4x SPQ-5 - Terrier Illumination/tracking radars
2x SPG-49 - Talos Illumination/tracking radars
2x SPW-2 - Talos guidance radars
4x Illuminator Radars (I've chosen SPG-51)
1x TACAN - TACtical Air Navigation System
1x Radio Star Tracker Dome containing a Transit satellite navigation receiver antenna (Early version of the Global Positioning System)

Those four extra illuminators that you have modeled with SPG-51 don't serve any purpose I can see. There's nothing for them to control that doesn't already have another associated radar.
 
I feel like there are too many radars here.
4x SPQ-5 - Terrier Illumination/tracking radars
2x SPG-49 - Talos Illumination/tracking radars
2x SPW-2 - Talos guidance radars
4x Illuminator Radars (I've chosen SPG-51)

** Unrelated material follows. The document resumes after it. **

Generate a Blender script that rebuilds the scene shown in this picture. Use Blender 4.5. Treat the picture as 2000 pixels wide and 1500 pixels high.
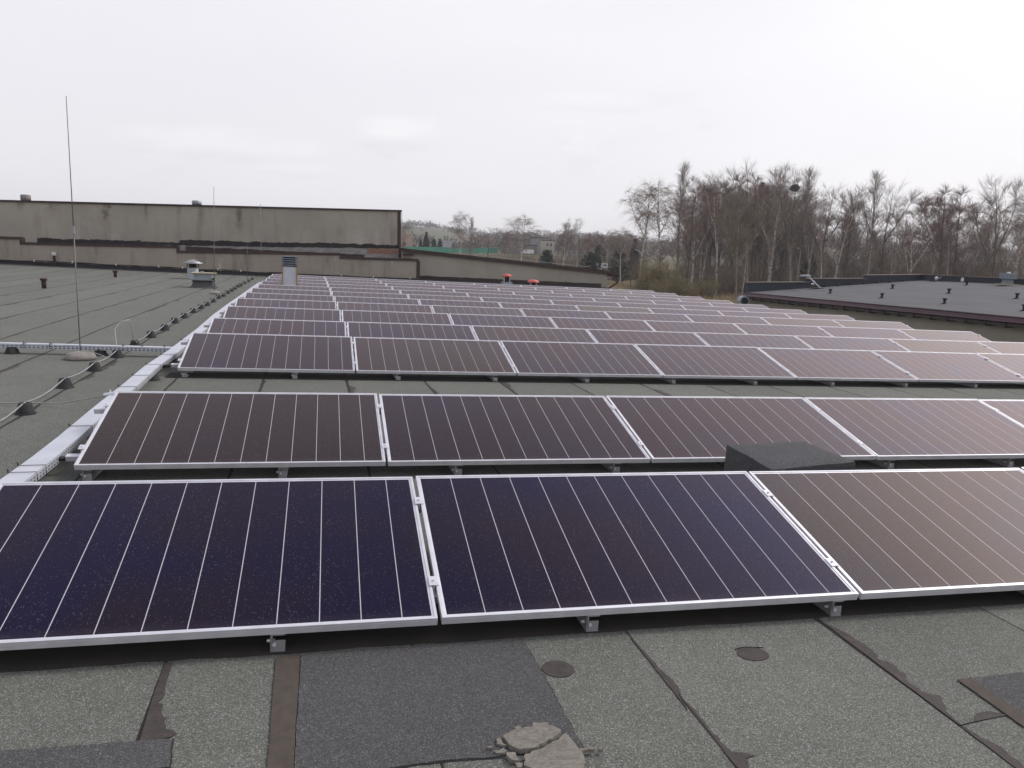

1x TACAN - TACtical Air Navigation System
1x Radio Star Tracker Dome containing a Transit satellite navigation receiver antenna (Early version of the Global Positioning
Those four extra illuminators that you have modeled with SPG-51 don't serve any purpose I can see. There's nothing for them to control that doesn't already have another associated radar.
Yet they are on the official sketch drawing and subsequent sketches. They are told to be CW illuminators and yes, no associated weapon systems for them to control.